Saturday, March 8, 2014

Everything is a book

Today's realization:

Everything is a book.

Okay, maybe not literally.  Conventional books are made of paper and ink and thread and glue.  Ebooks are made of electronic bits and bytes.  And clearly not everything is made up of paper, ink, thread, glue, bits or bytes.

But figuratively, in the land of symbolism and imagination, yeah, everything is a book.

And what is a book?

It's a container.

A container in which  we store ideas and innovation, history and change.  We use words to look forward and backward and to stare, rather confused, at the present.

Great.  So books are containers.

So is a really great burrito.  A burrito is a container for culture, for flavor, for sustenance, for comfort and sometimes for companionship, if enjoyed with others.

Like a book.

So is a cat.  A cat is a container for its physical bits, for the scientific stuff that makes up a cat.  But a cat is also a container for poetic inspiration, for the evolutionary history of its species.  A container for affection and tactile enjoyment and comfort.

Like a book.

So are people.

 I realized that everything was a book just today.
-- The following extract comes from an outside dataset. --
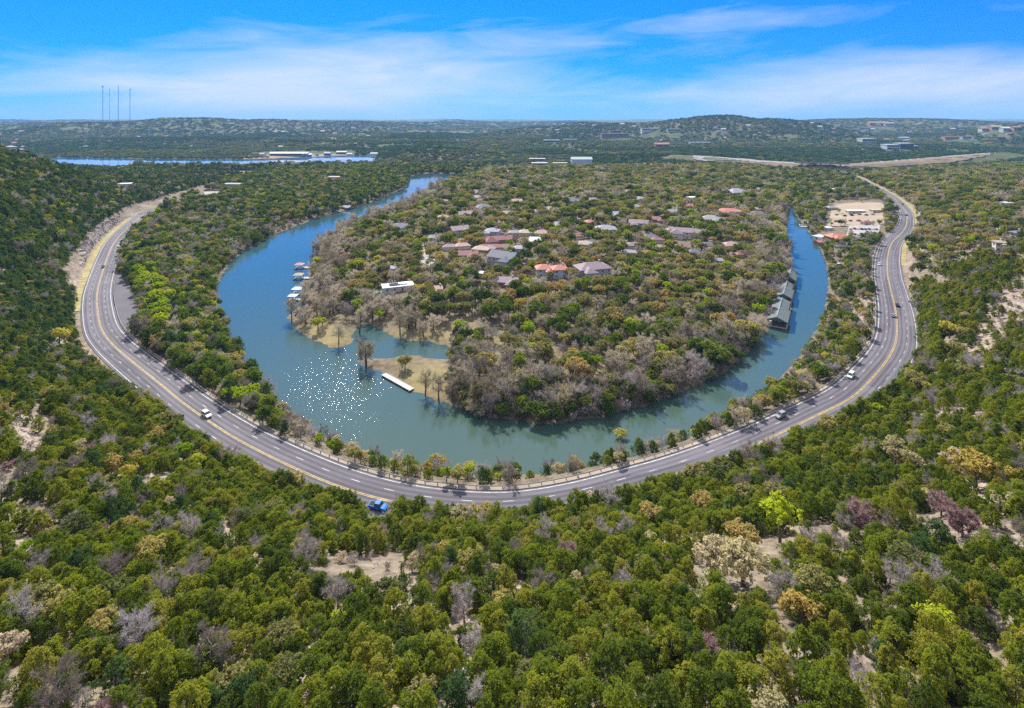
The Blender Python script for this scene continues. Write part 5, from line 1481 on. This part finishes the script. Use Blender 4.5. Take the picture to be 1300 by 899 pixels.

My nephew posted an old photo of himself on Facebook, from when he was in his late teens, maybe early twenties.

I was flipping through some of the old photos he had posted, of long gone pets and such, and came upon this particular photograph.

At first glance I thought it was my 17 year old son.

And I realized that people are books.

I saw that picture of my nephew, and the pages flipped forward to the pages of my son's face.  I flipped the pages back further, towards the beginning, back to my nephew's face, to his mother's and father's faces.   The words and sentences may have  changed as the pages were flipped, but the tale those pages told carried through.  A quirk of an eyebrow, the angle of a jaw.  All of it written there for the reading.

Like words.  Related, connected, each built upon he words before them.

The beautiful thing about words and  books, is that  there are no boundaries about how they can be combined.   Each new combination creates a marvelous new story.

Just like people.

And as with  people, there are always those who try to tell us what books to read and not read.  Those who  hold their black markers over the words, censoring ideas with which they disagree.  Those who strike the match to burn the piles of books they deem  dangerous.

And yet there are always some books that escape the censoring pen and the flames.

Why?

Because all stories deserve to be told.  All books deserve to exist.

Someday the books called "humans" might actually realize this.